GDP Q1 Advance Estimate Disappoints at 2.2%

Courtesy of Doug Short.

The Advance Estimate for Q1 GDP came in at 2.2%, down from 3.0% in the previous quarter, which was below most mainstream media estimates. The consensus at Briefing.com was for 2.5%, and Briefing.com’s own estimate was for 2.9%. However, today’s number exactly matched the median and mean of the forecasts of 51 economists who responded to the Wall Street Journal April survey, which I reported on last week.

Here is an excerpt from the Bureau of Economic Analysis news release:

Real gross domestic product — the output of goods and services produced by labor and property located in the United States — increased at an annual rate of 2.2 percent in the first quarter of 2012 (that is, from the fourth quarter to the first quarter), according to the “advance” estimate released by the Bureau of Economic Analysis. In the fourth quarter of 2011, real GDP increased 3.0 percent.

The Bureau emphasized that the first-quarter advance estimate released today is based on source data that are incomplete or subject to further revision by the source agency (see the box on page 3). The “second” estimate for the first quarter, based on more complete data, will be released on May 31, 2012.

The increase in real GDP in the first quarter primarily reflected positive contributions from personal consumption expenditures (PCE), exports, private inventory investment, and residential fixed investment that were partly offset by negative contributions from federal government spending, nonresidential fixed investment, and state and local government spending.
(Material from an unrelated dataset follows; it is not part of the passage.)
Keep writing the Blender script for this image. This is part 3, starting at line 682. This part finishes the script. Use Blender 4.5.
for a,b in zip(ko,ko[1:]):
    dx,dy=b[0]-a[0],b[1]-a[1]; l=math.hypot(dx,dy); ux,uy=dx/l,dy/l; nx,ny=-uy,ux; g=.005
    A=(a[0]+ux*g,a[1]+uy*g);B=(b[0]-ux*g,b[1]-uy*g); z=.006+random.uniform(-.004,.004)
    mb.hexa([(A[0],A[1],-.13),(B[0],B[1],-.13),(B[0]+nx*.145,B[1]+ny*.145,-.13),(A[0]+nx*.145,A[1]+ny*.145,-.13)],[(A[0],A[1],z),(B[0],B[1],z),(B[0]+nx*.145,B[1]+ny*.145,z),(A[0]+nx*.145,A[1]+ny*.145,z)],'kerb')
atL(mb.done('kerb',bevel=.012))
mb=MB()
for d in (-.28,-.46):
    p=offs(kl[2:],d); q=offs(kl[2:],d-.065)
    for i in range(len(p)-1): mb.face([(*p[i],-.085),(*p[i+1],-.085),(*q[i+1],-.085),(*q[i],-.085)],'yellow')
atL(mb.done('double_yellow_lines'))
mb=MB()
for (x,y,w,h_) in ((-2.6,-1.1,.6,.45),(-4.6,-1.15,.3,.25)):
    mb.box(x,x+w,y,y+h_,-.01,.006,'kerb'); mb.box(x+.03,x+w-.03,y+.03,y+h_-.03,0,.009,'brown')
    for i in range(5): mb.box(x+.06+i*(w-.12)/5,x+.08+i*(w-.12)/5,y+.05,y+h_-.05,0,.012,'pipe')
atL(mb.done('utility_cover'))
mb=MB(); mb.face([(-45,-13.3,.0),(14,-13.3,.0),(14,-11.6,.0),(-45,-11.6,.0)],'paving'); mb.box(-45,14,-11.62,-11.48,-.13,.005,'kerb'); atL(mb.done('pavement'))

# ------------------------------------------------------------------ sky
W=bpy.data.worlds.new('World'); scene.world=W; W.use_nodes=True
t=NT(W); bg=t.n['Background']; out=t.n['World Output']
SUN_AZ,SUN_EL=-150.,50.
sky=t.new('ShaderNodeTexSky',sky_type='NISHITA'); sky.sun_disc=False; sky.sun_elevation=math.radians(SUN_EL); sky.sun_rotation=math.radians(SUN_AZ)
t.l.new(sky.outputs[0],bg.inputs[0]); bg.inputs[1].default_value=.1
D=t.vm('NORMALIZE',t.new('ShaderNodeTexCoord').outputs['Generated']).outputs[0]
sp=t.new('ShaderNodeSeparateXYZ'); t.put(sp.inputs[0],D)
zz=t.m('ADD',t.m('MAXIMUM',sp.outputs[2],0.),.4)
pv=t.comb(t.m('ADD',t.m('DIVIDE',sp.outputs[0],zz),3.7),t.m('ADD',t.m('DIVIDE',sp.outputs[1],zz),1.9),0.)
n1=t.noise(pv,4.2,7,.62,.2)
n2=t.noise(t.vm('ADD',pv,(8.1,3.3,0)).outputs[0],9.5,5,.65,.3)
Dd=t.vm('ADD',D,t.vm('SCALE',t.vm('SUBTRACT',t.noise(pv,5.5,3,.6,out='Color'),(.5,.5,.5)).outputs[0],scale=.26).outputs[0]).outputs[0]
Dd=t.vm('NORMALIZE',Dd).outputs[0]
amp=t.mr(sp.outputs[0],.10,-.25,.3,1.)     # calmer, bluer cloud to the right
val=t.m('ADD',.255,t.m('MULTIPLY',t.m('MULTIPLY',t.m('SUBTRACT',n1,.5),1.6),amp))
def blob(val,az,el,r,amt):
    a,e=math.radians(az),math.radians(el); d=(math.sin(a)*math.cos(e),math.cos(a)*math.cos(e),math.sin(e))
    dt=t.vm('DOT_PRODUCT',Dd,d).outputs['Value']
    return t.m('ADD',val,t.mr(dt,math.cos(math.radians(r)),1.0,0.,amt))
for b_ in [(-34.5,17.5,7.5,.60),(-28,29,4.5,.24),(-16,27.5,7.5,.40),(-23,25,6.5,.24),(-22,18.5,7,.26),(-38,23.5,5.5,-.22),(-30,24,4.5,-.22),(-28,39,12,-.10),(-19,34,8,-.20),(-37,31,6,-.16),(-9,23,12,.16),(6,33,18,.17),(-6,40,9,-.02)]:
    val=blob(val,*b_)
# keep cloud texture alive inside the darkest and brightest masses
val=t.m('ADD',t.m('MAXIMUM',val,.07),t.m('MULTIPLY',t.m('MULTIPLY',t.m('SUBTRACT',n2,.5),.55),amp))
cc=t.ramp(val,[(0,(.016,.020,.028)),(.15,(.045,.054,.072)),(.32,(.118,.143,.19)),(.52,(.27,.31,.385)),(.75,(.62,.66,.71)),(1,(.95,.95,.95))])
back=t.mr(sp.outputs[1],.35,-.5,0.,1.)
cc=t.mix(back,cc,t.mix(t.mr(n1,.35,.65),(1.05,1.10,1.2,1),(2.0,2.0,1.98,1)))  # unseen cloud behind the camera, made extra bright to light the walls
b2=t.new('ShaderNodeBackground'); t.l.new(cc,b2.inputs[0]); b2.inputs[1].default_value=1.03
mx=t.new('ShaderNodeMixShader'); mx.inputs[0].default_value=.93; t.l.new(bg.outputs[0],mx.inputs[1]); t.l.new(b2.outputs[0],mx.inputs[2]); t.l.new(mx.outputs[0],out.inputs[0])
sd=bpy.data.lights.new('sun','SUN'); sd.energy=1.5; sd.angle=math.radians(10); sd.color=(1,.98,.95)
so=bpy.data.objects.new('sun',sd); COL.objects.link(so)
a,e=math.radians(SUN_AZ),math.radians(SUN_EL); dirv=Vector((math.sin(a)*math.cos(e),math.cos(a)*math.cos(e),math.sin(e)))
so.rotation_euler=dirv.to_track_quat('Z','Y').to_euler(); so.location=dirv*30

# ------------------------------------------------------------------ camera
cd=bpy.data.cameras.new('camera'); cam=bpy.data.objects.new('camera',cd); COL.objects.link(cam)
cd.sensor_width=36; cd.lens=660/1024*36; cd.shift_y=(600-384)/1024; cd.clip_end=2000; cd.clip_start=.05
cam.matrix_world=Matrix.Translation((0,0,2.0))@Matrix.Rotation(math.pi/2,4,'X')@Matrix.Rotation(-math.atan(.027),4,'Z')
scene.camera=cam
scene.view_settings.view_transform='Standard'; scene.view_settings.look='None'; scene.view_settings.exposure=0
Imports, which are a subtraction in the calculation of GDP, increased.

The deceleration in real GDP in the first quarter primarily reflected a deceleration in private inventory investment and a downturn in nonresidential fixed investment that were partly offset by accelerations in PCE and in exports. [Full Release]

Here is a look at GDP since Q2 1947 together with the real (inflation-adjusted) S&P Composite. The start date is when the BEA began reporting GDP on a quarterly basis. Prior to 1947, GDP was reported annually. To be more precise, what the lower half of the chart shows is the percent change from the preceding period in Real (inflation-adjusted) Gross Domestic Product. I’ve also included recessions, which are determined by the National Bureau of Economic Research (NBER).

 

 

Here is a close-up of GDP alone with a line to illustrate the 3.3 average (arithmetic mean) for the quarterly series since the 1947. I’ve also plotted the 10-year moving average, currently at 1.7. The Advance Estimate for Q1 GDP puts us closer to the moving average.

 

 

Here is the same chart with a linear regression that illustrates the gradual decline in GDP over this timeframe. The latest GDP number is very close to the approximate 2.1 of the regression at the same position on the horizontal axis.

 

 

And for a bit of political trivia in this post-election period, here is a look a GDP by party in control of the White House and Congress.

 

 

In summary, the Q1 GDP Advance Estimate of 2.2% came in below mainstream expectations but on target with the median and mean forecasts of the WSJ survey.